Although the throne of God is the habitation of His law, that law which is death to sinners, yet it is a throne of grace. We “come boldly to the throne of grace, that we may obtain mercy and find grace to help in time of need” (Heb. 4:16). Note-we are to come to obtain mercy. Note also that the top of the ark of the testimony in which were the tables of the law was called the mercy-seat. The ark if the earthly tabernacle not only represented the throne where God’s law is enshrined, but it represented that throne as the throne of grace.
“Even so grace might reign through righteousness to eternal life through Jesus Christ our Lord” (Rom. 5:21). Christ’s life was given for us and to us on the cross. By being crucified with Him we live with Him. In His heart was the law, so that the heart of Christ was really the throne of God. Sinai and Calvary are not in opposition, but are united. Both present the same gospel and the same law. The life which flows for us from Calvary bears to us the righteousness of the law that was produced from Sinai.
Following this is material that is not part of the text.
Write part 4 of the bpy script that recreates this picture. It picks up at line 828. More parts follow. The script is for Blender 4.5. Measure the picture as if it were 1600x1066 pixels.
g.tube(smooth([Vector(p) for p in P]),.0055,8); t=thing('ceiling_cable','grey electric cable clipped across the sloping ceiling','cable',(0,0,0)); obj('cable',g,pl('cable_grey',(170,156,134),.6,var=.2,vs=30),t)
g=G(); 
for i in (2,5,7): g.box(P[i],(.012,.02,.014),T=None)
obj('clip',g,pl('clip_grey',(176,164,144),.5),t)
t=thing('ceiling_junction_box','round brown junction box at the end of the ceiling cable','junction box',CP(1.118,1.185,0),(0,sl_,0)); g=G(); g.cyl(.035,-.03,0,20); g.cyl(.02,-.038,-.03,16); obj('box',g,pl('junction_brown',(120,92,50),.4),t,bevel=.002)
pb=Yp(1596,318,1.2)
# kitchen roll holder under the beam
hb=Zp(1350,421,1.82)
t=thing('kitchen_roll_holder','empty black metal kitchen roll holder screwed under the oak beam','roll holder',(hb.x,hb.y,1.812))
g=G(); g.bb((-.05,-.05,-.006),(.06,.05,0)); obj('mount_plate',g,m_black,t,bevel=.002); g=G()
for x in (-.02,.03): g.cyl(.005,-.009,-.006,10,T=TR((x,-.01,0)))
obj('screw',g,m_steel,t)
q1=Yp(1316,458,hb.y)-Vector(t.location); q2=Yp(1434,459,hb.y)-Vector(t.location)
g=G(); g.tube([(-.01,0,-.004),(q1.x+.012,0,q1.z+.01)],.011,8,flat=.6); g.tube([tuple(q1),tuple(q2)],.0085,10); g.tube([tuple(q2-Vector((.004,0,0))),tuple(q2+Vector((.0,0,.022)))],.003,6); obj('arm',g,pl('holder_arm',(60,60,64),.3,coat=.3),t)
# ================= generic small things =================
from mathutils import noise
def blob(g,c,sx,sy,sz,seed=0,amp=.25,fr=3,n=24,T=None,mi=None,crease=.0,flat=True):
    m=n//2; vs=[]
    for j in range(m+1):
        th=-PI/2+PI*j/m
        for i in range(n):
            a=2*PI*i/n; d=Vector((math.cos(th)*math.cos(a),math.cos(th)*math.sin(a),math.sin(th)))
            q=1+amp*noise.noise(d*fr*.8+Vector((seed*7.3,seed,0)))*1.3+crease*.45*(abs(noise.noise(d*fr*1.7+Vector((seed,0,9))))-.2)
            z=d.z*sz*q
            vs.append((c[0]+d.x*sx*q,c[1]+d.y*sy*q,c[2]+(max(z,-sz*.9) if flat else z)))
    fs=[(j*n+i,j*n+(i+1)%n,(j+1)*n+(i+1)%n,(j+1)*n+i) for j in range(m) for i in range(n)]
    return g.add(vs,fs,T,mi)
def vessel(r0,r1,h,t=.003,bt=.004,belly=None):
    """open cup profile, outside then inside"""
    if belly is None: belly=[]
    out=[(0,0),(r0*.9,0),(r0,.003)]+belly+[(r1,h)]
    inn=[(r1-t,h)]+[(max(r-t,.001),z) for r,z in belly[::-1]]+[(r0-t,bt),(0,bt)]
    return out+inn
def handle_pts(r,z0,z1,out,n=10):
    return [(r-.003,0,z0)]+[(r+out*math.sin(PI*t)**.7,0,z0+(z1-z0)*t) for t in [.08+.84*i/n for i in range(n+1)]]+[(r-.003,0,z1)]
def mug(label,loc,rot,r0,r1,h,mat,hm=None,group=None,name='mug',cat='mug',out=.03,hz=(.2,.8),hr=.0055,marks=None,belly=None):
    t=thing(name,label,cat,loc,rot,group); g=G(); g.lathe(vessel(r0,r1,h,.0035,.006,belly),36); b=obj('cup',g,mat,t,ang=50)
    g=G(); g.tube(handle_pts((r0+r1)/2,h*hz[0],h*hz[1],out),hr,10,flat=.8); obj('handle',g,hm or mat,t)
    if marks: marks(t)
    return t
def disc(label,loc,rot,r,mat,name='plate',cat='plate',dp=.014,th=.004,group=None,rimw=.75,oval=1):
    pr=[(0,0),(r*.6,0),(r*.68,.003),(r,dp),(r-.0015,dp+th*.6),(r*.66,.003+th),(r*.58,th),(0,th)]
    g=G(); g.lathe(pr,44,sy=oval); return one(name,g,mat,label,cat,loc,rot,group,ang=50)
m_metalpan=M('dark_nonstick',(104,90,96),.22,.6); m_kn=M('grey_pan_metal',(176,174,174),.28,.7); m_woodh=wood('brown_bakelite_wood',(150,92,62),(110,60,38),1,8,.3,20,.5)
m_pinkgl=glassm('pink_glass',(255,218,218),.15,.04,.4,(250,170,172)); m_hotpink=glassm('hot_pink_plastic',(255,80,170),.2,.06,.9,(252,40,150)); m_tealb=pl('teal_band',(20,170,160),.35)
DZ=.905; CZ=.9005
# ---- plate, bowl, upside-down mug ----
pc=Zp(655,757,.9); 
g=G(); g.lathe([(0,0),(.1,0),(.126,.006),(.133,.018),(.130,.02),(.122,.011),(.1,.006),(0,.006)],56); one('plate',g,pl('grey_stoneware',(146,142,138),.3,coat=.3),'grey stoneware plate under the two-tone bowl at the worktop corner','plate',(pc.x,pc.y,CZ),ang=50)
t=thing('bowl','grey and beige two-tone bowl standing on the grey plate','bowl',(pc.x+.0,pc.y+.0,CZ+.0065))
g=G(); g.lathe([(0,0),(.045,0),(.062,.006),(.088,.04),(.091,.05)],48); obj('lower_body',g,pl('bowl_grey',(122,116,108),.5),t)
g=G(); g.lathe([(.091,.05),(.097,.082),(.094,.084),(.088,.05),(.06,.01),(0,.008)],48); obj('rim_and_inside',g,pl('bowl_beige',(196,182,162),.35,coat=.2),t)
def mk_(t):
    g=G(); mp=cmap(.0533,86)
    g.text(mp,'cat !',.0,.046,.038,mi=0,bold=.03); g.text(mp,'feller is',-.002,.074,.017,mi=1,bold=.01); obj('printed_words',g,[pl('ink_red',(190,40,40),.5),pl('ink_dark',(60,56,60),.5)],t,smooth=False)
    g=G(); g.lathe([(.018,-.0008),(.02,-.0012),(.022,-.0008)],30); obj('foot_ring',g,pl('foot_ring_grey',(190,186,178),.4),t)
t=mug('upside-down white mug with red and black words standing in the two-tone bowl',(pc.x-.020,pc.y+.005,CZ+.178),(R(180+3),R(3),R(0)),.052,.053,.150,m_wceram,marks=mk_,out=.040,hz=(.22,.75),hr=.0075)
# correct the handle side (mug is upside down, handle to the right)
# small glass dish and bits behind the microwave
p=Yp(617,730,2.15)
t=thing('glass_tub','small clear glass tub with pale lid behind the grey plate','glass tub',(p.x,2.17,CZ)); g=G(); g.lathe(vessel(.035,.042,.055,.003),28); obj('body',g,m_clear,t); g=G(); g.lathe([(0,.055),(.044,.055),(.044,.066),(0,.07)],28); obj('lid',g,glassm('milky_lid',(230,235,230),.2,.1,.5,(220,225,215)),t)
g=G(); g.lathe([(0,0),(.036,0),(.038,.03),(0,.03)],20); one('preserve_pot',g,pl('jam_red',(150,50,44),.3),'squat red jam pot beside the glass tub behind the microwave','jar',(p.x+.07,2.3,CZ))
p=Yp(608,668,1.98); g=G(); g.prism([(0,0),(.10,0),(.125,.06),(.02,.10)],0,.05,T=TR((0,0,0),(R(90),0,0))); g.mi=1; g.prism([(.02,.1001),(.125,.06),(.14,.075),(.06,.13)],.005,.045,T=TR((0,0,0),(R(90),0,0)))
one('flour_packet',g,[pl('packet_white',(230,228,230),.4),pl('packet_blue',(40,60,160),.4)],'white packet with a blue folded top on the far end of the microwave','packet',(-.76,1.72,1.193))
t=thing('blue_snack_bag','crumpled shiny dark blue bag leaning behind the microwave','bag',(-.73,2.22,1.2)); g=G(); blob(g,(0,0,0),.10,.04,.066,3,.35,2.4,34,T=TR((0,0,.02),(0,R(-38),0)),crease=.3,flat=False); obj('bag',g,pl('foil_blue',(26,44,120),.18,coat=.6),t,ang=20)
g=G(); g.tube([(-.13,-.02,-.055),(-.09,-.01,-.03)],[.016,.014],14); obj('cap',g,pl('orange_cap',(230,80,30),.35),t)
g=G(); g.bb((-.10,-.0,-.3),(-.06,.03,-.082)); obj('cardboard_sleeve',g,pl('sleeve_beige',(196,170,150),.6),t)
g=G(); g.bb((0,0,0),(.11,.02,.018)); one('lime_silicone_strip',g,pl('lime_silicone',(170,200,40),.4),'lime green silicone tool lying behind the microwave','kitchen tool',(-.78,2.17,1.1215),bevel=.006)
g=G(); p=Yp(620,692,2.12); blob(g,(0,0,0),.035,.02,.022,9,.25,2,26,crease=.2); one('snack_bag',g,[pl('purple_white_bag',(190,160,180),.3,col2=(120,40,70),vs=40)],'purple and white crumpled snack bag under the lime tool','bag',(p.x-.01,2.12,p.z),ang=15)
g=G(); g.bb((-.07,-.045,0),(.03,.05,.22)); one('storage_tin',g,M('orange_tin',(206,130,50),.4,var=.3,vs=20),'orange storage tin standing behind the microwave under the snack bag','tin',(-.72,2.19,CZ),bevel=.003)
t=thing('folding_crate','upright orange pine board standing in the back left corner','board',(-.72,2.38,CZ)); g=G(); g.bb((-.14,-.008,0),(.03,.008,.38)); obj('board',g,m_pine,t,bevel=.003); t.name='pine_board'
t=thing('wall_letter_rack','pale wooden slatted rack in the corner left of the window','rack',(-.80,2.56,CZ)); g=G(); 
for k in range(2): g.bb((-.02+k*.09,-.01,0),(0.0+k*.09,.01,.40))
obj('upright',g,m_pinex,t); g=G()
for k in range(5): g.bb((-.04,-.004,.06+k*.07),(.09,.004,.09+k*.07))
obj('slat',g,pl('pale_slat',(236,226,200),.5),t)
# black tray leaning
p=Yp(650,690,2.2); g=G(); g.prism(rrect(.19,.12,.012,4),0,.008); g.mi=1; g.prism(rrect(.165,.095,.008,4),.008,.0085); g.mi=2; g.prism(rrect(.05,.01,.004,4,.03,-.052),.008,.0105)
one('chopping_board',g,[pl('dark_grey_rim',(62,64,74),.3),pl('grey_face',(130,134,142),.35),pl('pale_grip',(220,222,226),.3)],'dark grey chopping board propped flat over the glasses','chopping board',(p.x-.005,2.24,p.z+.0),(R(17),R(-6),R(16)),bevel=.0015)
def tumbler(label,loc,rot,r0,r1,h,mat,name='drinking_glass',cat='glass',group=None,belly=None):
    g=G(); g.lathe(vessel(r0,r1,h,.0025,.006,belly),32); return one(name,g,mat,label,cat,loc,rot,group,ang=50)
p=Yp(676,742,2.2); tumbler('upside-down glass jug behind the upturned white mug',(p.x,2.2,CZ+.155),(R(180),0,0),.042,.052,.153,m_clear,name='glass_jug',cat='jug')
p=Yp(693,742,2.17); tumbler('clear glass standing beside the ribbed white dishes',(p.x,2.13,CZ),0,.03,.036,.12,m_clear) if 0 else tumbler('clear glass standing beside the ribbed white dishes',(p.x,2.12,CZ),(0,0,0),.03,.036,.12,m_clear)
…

Thus we see how grace reigns through righteousness unto eternal life. Eternal life is in Christ, because His life is the life of the self-existent God who is from “everlasting to everlasting.” But the life of God is the law. The grace of God flows to us through the life of Christ, and thus in Christ we receive the law as it was ordained to life.
To accept the unspeakable gift of God grace therefore is simply to yield ourselves to Him, that Christ may dwell in us and live in us the righteousness of the law as spoken from Sinai, and treasured in the throne of God. From Christ that living stream still flows, so that receiving Him, we shall have in us that well of water spring up unto everlasting life.